Nel 1968 un giovane fisico italiano diede il via ad una teoria che ipotizzava una nuova interpretazione delle particelle elementari: esse erano modi di vibrazione di una entità ad una sola dimensione, una corda vibrante, una stringa(corda=string).

La teoria delle stringhe ha monopolizzato la ricerca scientifica fondamentale fino ad oggi. Ha avuto i maggiori finanziamenti, il maggior numero di professori e ricercatori, mettendo in un angolo altri settori di ricerca. Man mano che si sviluppava, diventava via via più complessa, cercando di superare contraddizioni, vincoli, ostacoli matematici e fisici. Ha generato un paesaggio di teorie possibili, il cui numero supera di gran lunga il numero di particelle dell'universo che cerca di interpetrare. Ha creato, inoltre, un atteggiamento settario di difficilissima critica, basato forse sul fatto che è terrificante ammettere di aver perso tempo per 50 anni.

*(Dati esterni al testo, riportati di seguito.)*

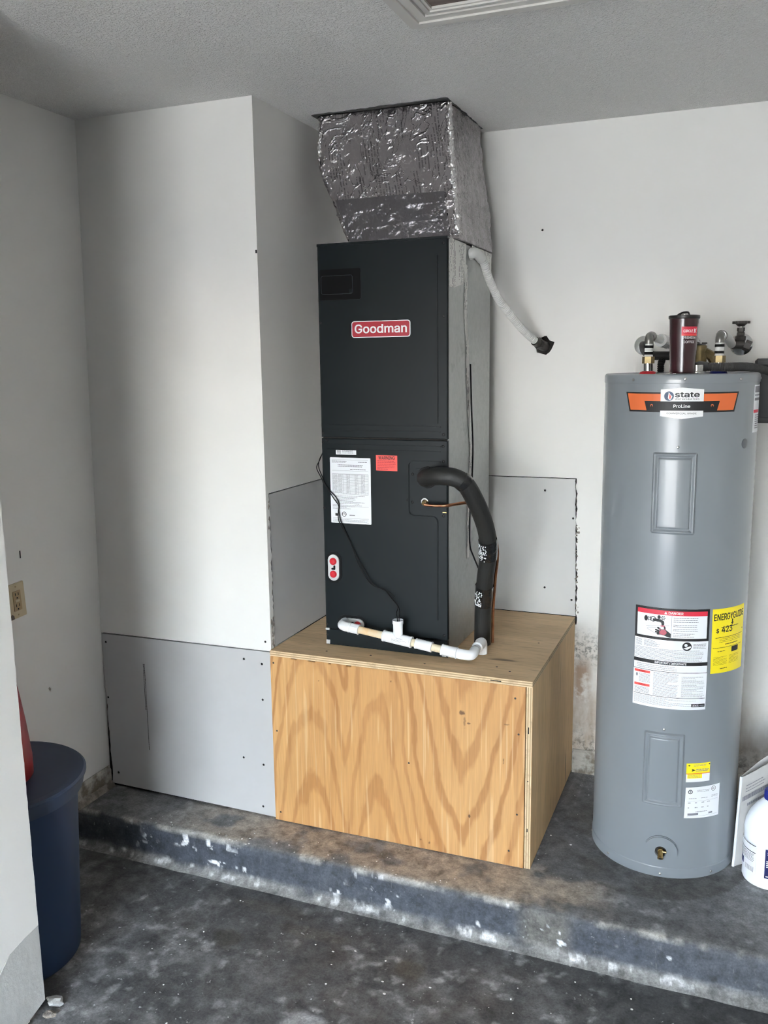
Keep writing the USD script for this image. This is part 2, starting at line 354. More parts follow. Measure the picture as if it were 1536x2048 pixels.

Ma la teoria è affascinante, bella, elegante: pensare al nostro mondo fatto di una danza o di una musica di corde vibranti ha un chè di poetico, accattivante ed anche metafisico.

Ma è probabile che quest'affabulazione sia solo tale, è probabile che la teoria sia sbagliata e non sia la cura per comprendere come funziona il nostro universo.

Non so voi, ma vedo assonanze con la situazione politica attuale, in cui il fascino e la componente giusta ma limitata dell'irrazionalità prevale sulla ragione, E non vorrei che tale situazione possa durare 50 anni, che la fisica ha sostanzialmente perso.